- _What the task asks_
Copy out exactly the lines from the start of the data to the line containing "COL = SC.collection". Include both.

━━━━━━

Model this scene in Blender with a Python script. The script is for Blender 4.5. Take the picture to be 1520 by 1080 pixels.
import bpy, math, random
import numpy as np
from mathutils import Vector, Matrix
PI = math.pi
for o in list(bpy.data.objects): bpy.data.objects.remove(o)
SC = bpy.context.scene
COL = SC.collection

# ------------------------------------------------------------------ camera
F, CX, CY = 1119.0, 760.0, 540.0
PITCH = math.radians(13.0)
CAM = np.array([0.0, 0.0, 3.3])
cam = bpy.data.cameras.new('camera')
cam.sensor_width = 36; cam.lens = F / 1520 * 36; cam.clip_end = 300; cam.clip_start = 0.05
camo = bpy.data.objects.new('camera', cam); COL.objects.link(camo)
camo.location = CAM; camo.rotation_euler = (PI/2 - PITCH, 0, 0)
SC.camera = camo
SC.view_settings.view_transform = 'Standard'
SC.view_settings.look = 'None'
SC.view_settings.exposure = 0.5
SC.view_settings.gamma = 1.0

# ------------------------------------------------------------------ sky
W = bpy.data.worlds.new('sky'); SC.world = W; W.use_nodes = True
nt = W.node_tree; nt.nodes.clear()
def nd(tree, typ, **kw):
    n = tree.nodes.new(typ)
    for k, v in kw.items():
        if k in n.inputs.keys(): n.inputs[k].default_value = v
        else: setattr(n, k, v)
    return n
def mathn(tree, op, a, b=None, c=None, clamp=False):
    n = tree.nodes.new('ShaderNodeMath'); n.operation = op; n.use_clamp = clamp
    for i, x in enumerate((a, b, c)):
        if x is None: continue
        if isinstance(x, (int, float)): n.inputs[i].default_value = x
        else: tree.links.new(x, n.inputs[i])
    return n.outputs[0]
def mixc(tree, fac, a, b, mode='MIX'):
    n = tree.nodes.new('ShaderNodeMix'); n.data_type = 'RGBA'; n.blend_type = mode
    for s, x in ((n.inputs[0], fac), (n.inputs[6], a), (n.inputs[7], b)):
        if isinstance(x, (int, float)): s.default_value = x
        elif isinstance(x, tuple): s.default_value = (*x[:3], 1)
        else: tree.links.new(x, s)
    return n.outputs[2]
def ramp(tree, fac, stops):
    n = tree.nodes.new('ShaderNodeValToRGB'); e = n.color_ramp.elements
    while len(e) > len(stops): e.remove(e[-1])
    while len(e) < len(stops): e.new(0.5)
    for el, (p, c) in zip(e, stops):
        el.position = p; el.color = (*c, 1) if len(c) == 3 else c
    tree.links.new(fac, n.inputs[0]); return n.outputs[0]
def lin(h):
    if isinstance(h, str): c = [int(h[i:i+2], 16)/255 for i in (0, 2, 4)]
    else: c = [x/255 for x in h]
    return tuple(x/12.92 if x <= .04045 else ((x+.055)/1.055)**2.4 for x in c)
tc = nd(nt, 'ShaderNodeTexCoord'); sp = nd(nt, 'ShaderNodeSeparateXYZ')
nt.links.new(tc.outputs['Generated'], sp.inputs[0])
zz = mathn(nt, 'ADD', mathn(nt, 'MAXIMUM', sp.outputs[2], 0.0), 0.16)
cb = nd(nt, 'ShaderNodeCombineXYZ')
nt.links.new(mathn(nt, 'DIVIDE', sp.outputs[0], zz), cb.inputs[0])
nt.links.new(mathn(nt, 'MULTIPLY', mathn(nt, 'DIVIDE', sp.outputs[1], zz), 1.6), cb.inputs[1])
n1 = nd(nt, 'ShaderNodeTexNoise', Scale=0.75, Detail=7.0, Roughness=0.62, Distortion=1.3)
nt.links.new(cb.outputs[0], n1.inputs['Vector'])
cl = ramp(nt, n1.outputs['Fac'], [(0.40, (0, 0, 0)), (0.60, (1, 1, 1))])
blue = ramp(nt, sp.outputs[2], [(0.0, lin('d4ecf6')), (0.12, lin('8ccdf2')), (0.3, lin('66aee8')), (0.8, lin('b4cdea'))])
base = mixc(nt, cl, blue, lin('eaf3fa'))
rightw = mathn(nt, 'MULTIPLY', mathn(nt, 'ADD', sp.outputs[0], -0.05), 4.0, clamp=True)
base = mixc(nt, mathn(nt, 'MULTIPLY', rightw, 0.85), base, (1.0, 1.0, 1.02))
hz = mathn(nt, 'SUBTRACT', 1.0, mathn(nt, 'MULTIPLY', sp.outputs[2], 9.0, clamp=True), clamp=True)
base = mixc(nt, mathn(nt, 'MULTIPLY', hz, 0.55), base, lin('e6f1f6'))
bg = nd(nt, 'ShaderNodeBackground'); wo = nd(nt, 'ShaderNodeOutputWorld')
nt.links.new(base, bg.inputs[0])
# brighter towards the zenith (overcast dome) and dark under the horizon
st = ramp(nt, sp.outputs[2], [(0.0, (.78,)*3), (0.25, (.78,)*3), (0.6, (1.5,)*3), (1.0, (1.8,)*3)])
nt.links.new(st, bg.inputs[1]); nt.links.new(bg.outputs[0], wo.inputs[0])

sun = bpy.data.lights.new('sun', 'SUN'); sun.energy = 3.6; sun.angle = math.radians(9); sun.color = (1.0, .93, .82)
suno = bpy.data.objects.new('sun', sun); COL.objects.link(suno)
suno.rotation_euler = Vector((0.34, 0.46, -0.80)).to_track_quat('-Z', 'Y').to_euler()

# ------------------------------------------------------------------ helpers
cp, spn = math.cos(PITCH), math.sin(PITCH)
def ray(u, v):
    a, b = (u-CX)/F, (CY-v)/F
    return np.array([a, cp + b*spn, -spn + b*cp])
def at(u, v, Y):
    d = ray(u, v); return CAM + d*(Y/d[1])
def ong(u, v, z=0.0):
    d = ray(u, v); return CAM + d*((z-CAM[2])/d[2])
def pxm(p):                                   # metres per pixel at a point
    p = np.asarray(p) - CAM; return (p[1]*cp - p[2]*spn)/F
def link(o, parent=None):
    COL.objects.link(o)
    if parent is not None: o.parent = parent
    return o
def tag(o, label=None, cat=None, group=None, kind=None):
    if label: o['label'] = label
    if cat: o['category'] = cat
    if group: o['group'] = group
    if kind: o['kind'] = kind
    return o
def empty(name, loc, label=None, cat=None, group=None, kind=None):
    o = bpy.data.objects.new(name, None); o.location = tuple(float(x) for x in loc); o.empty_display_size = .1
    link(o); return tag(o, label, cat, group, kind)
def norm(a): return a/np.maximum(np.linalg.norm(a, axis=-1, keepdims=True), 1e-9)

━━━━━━

- _Answer for this exercise_
Model this scene in Blender with a Python script. The script is for Blender 4.5. Take the picture to be 1520 by 1080 pixels.
import bpy, math, random
import numpy as np
from mathutils import Vector, Matrix
PI = math.pi
for o in list(bpy.data.objects): bpy.data.objects.remove(o)
SC = bpy.context.scene
COL = SC.collection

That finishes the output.